Michigan upsets Illini at tournament

By Sultan Abdul-Ahad

Eighth-seeded Michigan used its home-field advantage at the Big Ten tournament on Friday as it pulled off its second straight upset, defeating the Illini 2-1 in Ann Arbor, Mich., to advance to the tournament final against Wisconsin.

On Thursday the Wolverines upset No. 2 and previously undefeated Penn State 4-3 on a penalty kick shootout.

“I think we just ran into a team that was fighting for their lives,” said Illini head coach Janet Rayfield.

The Illini scored first as senior forward Eva Strickland scored her fifth goal of the season in the 24th minute. Junior forward Jessica Bayne got the assist by floating a pass into the box, and Strickland managed to get her head on it and direct the ball into the net.

Five minutes later the Wolverines were level as Wolverines forward Melissa Dobbyn scored her 12th goal of the season, as she collected a free kick, rounded Illini senior goalie Rachel Frank and poked the ball into an empty net.

“We let her run behind us, and we thought she was offside, but the ref ruled differently,” Rayfield said.

Both teams were not able to add to the score before halftime, but the Illini out shot the Wolverines 12-7 in the first half.

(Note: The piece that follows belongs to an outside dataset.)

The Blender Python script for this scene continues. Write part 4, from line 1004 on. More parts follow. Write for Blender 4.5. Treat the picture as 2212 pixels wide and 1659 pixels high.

Another set piece would be the undoing of the Illini, as this time Judy Coffman drilled a free kick that beat Frank high to give Michigan a 2-1 lead.

“It was really frustrating to play great soccer and not score goals with the chances we are creating,” Rayfield said. “We are still playing some of the best soccer we’ve played all year.”

The Illini pushed players forward in search of the tying goal, but their pressure did not get the necessary goal that they needed.

The Illini out shot Michigan 12-4 in the second half, but they were not able to turn that into a goal.

With this win, Michigan avenged a 3-2 loss to the Illini in the regular season and will find out Monday afternoon whether they will make the NCAA tournament.

“I would rate our chances of making the tournament as 60/40, but with the committee it is always 50/50,” Rayfield said. “The whole process is too hard to predict.”